■ **Objective**
Set down, exactly as written, the lines from the top of the data to the line that holds "b.build('legends', 'legend', sc_)", and omit the pictures.

::: Raw data :::

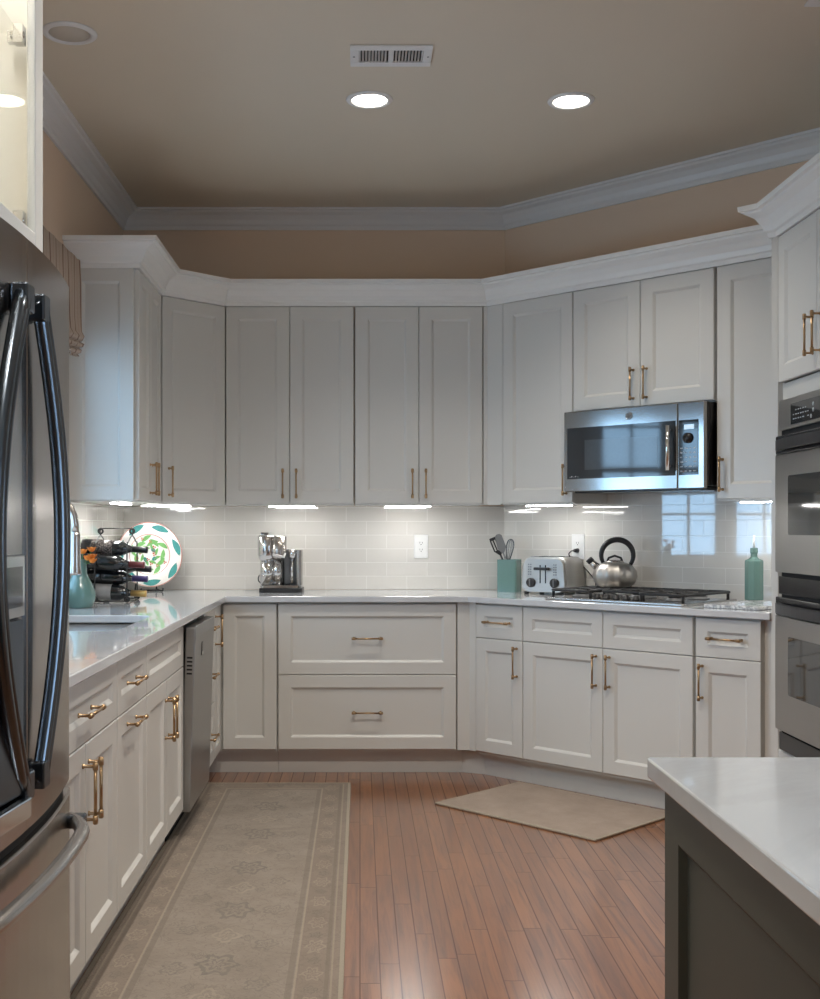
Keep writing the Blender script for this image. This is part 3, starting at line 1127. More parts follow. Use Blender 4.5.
# control panel
b = MB()
b.box(OW0 - 0.006, OW1 + 0.006, -0.012, 0.02, 1.655, 1.776)
cp = b.build('control_panel', 'ovensteel', ov, 0.004)
b = MB()
b.box(0.180, W_O - 0.180, -0.0155, -0.0121, 1.668, 1.750)
sc_ = b.build('control_screen', 'blackglass', cp)
b = MB()
for i in range(7):
    for j in range(3):
        if (i, j) not in ((5, 0), (6, 2), (0, 2)):
            x = 0.205 + i * 0.024
            b.box(x, x + (0.012 if (i + j) % 2 else 0.016), -0.0160, -0.0156, 1.686 + j * 0.017, 1.690 + j * 0.017)
for z in (1.683, 1.705, 1.727):
    b.lathe([(0.008, -0.0162), (0.008, -0.0156)], (0.385 + (0.02 if z > 1.7 else 0), 0, z), 'y', 12)
b.build('legends', 'legend', sc_)


def oven_door(z0, z1, wz0, wz1):
    b = MB()
    b.box(OW0 - 0.012, OW1 + 0.012, -0.026, 0.02, z0, z1 - 0.075)
    d_ = b.build('door', 'ovensteel', ov, 0.004)
    b = MB()
    b.prism_axis([(p[0], p[1]) for p in rrect(0.188, W_O - 0.188, wz0, wz1, 0.012, 4)], -0.0295, -0.0262, 'y')
    b.build('window', 'ovenglass', d_)
    b = MB()
    b.box(OW0 - 0.012, OW1 + 0.012, -0.024, 0.02, z1 - 0.074, z1)
    b.build('top_rail', 'black', d_, 0.004)
    # bowed black handle
    b = MB()
    n = 14
    outl = []
    for i in range(n + 1):
        t = i / n
        x = OW0 + 0.012 + (OW1 - OW0 - 0.024) * t
        outl.append((x, -0.026 - 0.052 * math.sin(PI * t) ** 0.5))
    inn = [(x, y + (0.022 if 0 < i < n else 0.006)) for i, (x, y) in enumerate(outl)]
    for i in range(n):
        a0, a1, q0, q1 = outl[i], outl[i + 1], inn[i], inn[i + 1]
        zz0, zz1 = z1 - 0.062, z1 - 0.022
        b.add([(a0[0], a0[1], zz0), (a1[0], a1[1], zz0), (q1[0], q1[1], zz0), (q0[0], q0[1], zz0),
               (a0[0], a0[1], zz1), (a1[0], a1[1], zz1), (q1[0], q1[1], zz1), (q0[0], q0[1], zz1)],
              [(0, 1, 5, 4), (2, 3, 7, 6), (4, 5, 6, 7), (3, 2, 1, 0)])
    b.build('handle', 'plastic', d_)
    return d_


oven_door(1.085, 1.632, 1.235, 1.468)
oven_door(0.452, 0.985, 0.605, 0.835)
b = MB()
b.box(OW0 - 0.004, OW1 + 0.004, -0.014, 0.02, 0.996, 1.068)
b.build('middle_vent', 'black', ov, 0.003)
b = MB()
b.box(OW0 - 0.004, OW1 + 0.004, -0.012, 0.02, 0.368, 0.440)
b.build('lower_vent', 'black', ov, 0.003)
b = MB()
b.box(OW0 - 0.002, OW1 + 0.002, -0.002, 0.0215, 0.366, 1.655)
b.build('front_frame', 'mesh', ov)

# ------------------------------------------------------------------ microwave under the diagonal wall cabinet
mp = du(0.548, 0.0)
mw = thing('microwave', 'stainless over-the-range microwave with dark window and keypad', 'microwave', (mp[0], mp[1], 0), ROT_DIAG)
MW, MZ0, MZ1, MY = 0.762, 1.442, 1.838, -0.078
b = MB()
b.box(0.004, MW, MY + 0.03, 0.31, MZ0 + 0.012, MZ1)
b.build('body', 'black', mw, 0.004)
b = MB()
b.box(0.03, MW - 0.03, MY + 0.05, 0.28, MZ0 - 0.006, MZ0 + 0.0115)
b.build('underside_grille', 'black', mw, 0.003)
XD = 0.628
b = MB()
b.box(0.0, XD - 0.001, MY, MY + 0.029, MZ0, MZ1)
md = b.build('door', 'mwsteel', mw, 0.004)
b = MB()
b.box(0.022, XD - 0.012, MY - 0.0035, MY - 0.0002, MZ0 + 0.062, MZ1 - 0.082)
wn = b.build('window', 'mwglass', md)
b = MB()
b.box(0.125, XD - 0.10, MY - 0.0042, MY - 0.0036, MZ0 + 0.105, MZ1 - 0.145)
b.build('inner_screen', 'mwinner', wn)
b = MB()
b.cyl((XD - 0.030, MY - 0.036, MZ0 + 0.085), (XD - 0.030, MY - 0.036, MZ1 - 0.105), 0.011, 16)
for z in (MZ0 + 0.105, MZ1 - 0.125):
    b.cyl((XD - 0.030, MY - 0.003, z), (XD - 0.030, MY - 0.036, z), 0.008, 12)
b.build('handle', 'chrome', md)
b = MB()
b.lathe([(0.019, MY - 0.003), (0.019, MY - 0.0002)], (0.372, 0, MZ1 - 0.042), 'y', 24)
bd = b.build('badge', 'grey', md)
b = MB()
b.tube([(0.372 + 0.0155 * math.cos(a * PI / 12), MY - 0.0035, MZ1 - 0.042 + 0.0155 * math.sin(a * PI / 12)) for a in range(24)], 0.0014, 6, closed=True)
for k in range(4):     # flowing script flourishes inside the round emblem
    a0 = k * PI / 2 + PI / 4
    b.tube([(0.372 + rr * math.cos(a0 + tt), MY - 0.0035, MZ1 - 0.042 + rr * math.sin(a0 + tt)) for rr, tt in ((0.003, 0), (0.008, 0.5), (0.012, 0.2), (0.0115, -0.4))], 0.0011, 6)
b.build('emblem', 'chrome', bd)
b = MB()
for i, wd_ in enumerate((0.010, 0.006, 0.007, 0.005, 0.008)):
    x = 0.035 + i * 0.0115
    b.box(x, x + wd_, MY - 0.0040, MY - 0.0036, MZ0 + 0.071, MZ0 + 0.0725 + 0.004 * (i % 2))
b.build('window_print', 'legend', wn)
b = MB()
b.box(XD + 0.001, MW, MY, MY + 0.029, MZ0, MZ1)
mc = b.build('control_side', 'mwsteel', mw, 0.004)
b = MB()
b.box(XD + 0.008, MW - 0.030, MY - 0.0035, MY - 0.0002, MZ0 + 0.062, MZ1 - 0.082)
kp = b.build('keypad', 'blackglass', mc)
b = MB()
b.box(XD + 0.035, XD + 0.085, MY - 0.0042, MY - 0.0036, MZ1 - 0.125, MZ1 - 0.103)
b.build('display', 'display', kp)
b = MB()
b.lathe([(0.024, -0.012), (0.024, -0.0036)], (XD + 0.055, MY, MZ1 - 0.165), 'y', 24)
b.build('dial', 'black', kp)
b = MB()
for r_ in range(6):
    for cc in range(4):
        if random.random() < 0.85:
            x = XD + 0.016 + cc * 0.022
            z = MZ0 + 0.078 + r_ * 0.021
            b.box(x, x + 0.009 + 0.006 * random.random(), MY - 0.0041, MY - 0.0036, z, z + 0.0045)
b.build('key_legends', 'legend', kp)

# ------------------------------------------------------------------ under-cabinet lamps
lamp = None


def under_light(label, x, y, rz, ln):
    global lamp
    if lamp is None:
        lamp = thing('undercabinet_light', label, 'lamp', (x, y, UB), rz, 'undercabinet strip lights')
        b = MB()
        b.box(-0.5, 0.5, -0.025, 0.025, -0.0065, -0.0006)
        b.build('housing', 'white', lamp)
        b = MB()
        b.box(-0.48, 0.48, -0.025, 0.018, -0.0105, -0.0067)
        b.build('diffuser', 'led', lamp)
        o = lamp
    else:
        o = copy_tree(lamp)
        o['label'] = label
        o.location = (x, y, UB)
        o.rotation_euler = (0, 0, rz)
    o.scale = (ln, 1, 1)
    return o


def pxl(px, y):
    return (px - 360) * y / 1150.0


under_light('lit strip light under the wall cabinet above the coffee machine', pxl(292, 6.24), 6.24, 0, 0.255)
under_light('lit strip light under the wall cabinet above the back wall outlet', pxl(408, 6.24), 6.24, 0, 0.255)
under_light('lit strip light under the corner cabinet above the plate', pxl(166, 6.12), 6.12, PI / 4, 0.30)
under_light('short lit strip light under the window wall cabinet above the wine rack', -1.15, 5.52, PI / 2, 0.30)
q = du(0.36, 0.06)
under_light('lit strip light under the wall cabinet above the toaster', q[0], q[1], -PI / 4, 0.27)
q = du(1.55, 0.05)
under_light('lit strip light under the wall cabinet above the teal bottle', q[0], q[1], -PI / 4, 0.25)

# ------------------------------------------------------------------ dishwasher (door standing slightly open at the top)
dw = thing('dishwasher', 'grey stainless dishwasher with its door slightly ajar in the left run', 'dishwasher', (XF, 4.623, 0), ROT_LEFT)
w = 0.610
b = MB()
b.box(0.004, w - 0.004, 0.012, 0.58, 0.10, 0.868)
b.build('body', 'grey', dw)
b = MB()
b.box(0.004, w - 0.004, 0.05, 0.07, 0.0, 0.10)
b.build('toe_kick', 'mesh', dw)
b = MB()
b.box(0.006, w - 0.006, -0.040, 0.0, 0.0, 0.745)
dd = b.build('door', 'dw', dw, 0.004)
dd.location = (0, -0.004, 0.118)
dd.rotation_euler = (0.030, 0, 0)
b = MB()
b.prism_axis([(-0.040, 0.66), (-0.043, 0.70), (-0.040, 0.744), (-0.0402, 0.744), (-0.0402, 0.66)], 0.01, w - 0.01, 'x')
b.build('control_band', 'dw', dd)
b = MB()
b.box(w * 0.33, w * 0.41, -0.0415, -0.0401, 0.612, 0.668)
b.build('latch_recess', 'black', dd)
b = MB()
b.box(w * 0.34, w * 0.40, -0.043, -0.0416, 0.612, 0.628)
b.build('latch', 'chrome', dd)
b = MB()
for i in range(5):
    b.box(0.0048, 0.0058, -0.032, -0.010, 0.555 + i * 0.016, 0.562 + i * 0.016)
b.build('side_vent', 'mesh', dd)

# ------------------------------------------------------------------ refrigerator, local x = +Y (away from the camera), local y = -X
FW_, FZ = 0.91, 1.79
fr = thing('refrigerator', 'stainless french door refrigerator with dark bowed handles', 'refrigerator', (-0.642, 1.64, 0), ROT_LEFT)
b = MB()
b.box(0.006, FW_ - 0.006, 0.075, 0.69, 0.03, 1.77)
b.build('body', 'grey', fr, 0.005)
b = MB()
b.box(0.02, FW_ - 0.02, 0.09, 0.68, 0.0, 0.03)
b.build('feet_plinth', 'mesh', fr)


def bow(x):
    t = (x / FW_ - 0.5) * 2
    return -0.036 * (1 - t * t)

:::

■ **The output**
Keep writing the Blender script for this image. This is part 3, starting at line 1127. More parts follow. Use Blender 4.5.
# control panel
b = MB()
b.box(OW0 - 0.006, OW1 + 0.006, -0.012, 0.02, 1.655, 1.776)
cp = b.build('control_panel', 'ovensteel', ov, 0.004)
b = MB()
b.box(0.180, W_O - 0.180, -0.0155, -0.0121, 1.668, 1.750)
sc_ = b.build('control_screen', 'blackglass', cp)
b = MB()
for i in range(7):
    for j in range(3):
        if (i, j) not in ((5, 0), (6, 2), (0, 2)):
            x = 0.205 + i * 0.024
            b.box(x, x + (0.012 if (i + j) % 2 else 0.016), -0.0160, -0.0156, 1.686 + j * 0.017, 1.690 + j * 0.017)
for z in (1.683, 1.705, 1.727):
    b.lathe([(0.008, -0.0162), (0.008, -0.0156)], (0.385 + (0.02 if z > 1.7 else 0), 0, z), 'y', 12)
b.build('legends', 'legend', sc_)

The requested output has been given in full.